Consider the Israeli travel restrictions. No Palestinian living in the West Bank is allowed to enter Jerusalem without written permission from the Israeli government. Islah Jad lives in Ramallah and is an associate professor in gender studies at Birzeit University. When her sisters visited her recently from Egypt, they wanted to go to Jerusalem to pray at the Al-Aqsa mosque. Dr. Jad went to a nearby Israeli settlement to apply for a permit. "Come back tomorrow," they said. She went back. "It's not ready. Come back tomorrow," she was told. The third time she came home without a permission slip, she gave up. "Why waste a week for a permit for a few hours," she told me. "It's humiliating." Her sisters went to Jerusalem without her.

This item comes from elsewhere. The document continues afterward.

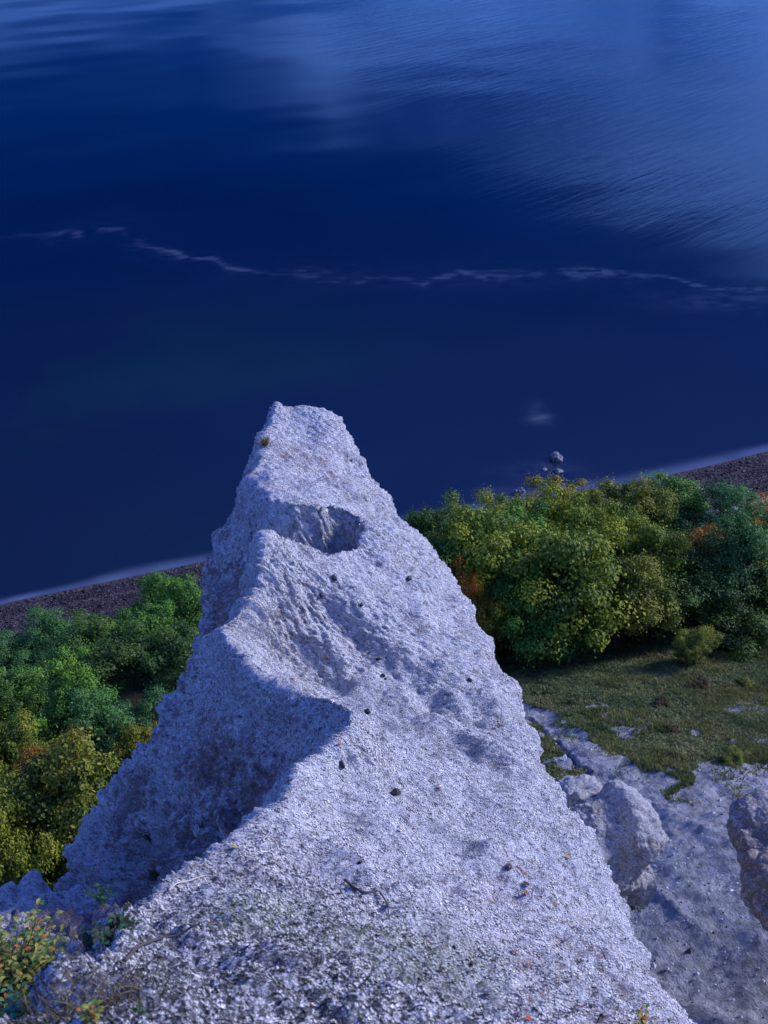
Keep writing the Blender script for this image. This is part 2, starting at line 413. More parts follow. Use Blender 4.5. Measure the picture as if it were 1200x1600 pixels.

The license plate is key. Palestinians living outside Jerusalem in Ramallah or Bethlehem or anywhere in the West Bank have green and white license plates and are forbidden to drive on the smooth, wide "settler" roads that link the necklace of Israeli settlements on occupied Palestinian land. Palestinians who live in Jerusalem have yellow license plates and are allowed on the roads, but such an apparent privilege is muted at the checkpoints, some 500 of them. The blue and white ID cards, which all Israelis and Palestinians carry, identify the bearer's religion and ethnicity. The Israelis are waved through. The Palestinians are pulled aside. "As soon as they see Arabic on the ID card they say, 'Security'," says Najwa, a lovely young Palestinian woman who works in a Jerusalem hotel. "We have to pull over, and they go through the luggage, the glove compartment, the papers of everybody in the car. It can take hours to get through. I have friends in Ramallah whom I haven't seen in years. The hassle is just too great."

The checkpoints have personalities of their own. The direct road from Jerusalem to Ramallah has been blocked by the wall, funneling the traffic through twisty, rutted roads to the Qalandya checkpoint. Getting through the checkpoint to enter the Palestinian city of Ramallah is easy. Getting back is not. Unless they have yellow plates, Palestinians with permission to travel to Jerusalem have to leave their cars on the Palestinian side, walk through a series of security turnstiles on foot, show their papers to the Israeli soldier on duty and then, if cleared, continue their journeys in so-called service cars, beat-up yellow vans jammed to overflowing. The checkpoint on the direct road to Bethlehem is closed to Palestinians altogether.

Despair is the word I hear most often from West Bank Palestinians, 58 percent of whom have fallen below the poverty line. "I can't get work from the Israeli side because I am haram [forbidden], and the Palestinians can't even afford to pay me bus fare," says an architect reduced to working in a bookstore. The night offers particular terrors. Jad, who works late, recognizes the sounds of frequent Israeli raids, "explosions and hard beats on doors and screams," she says.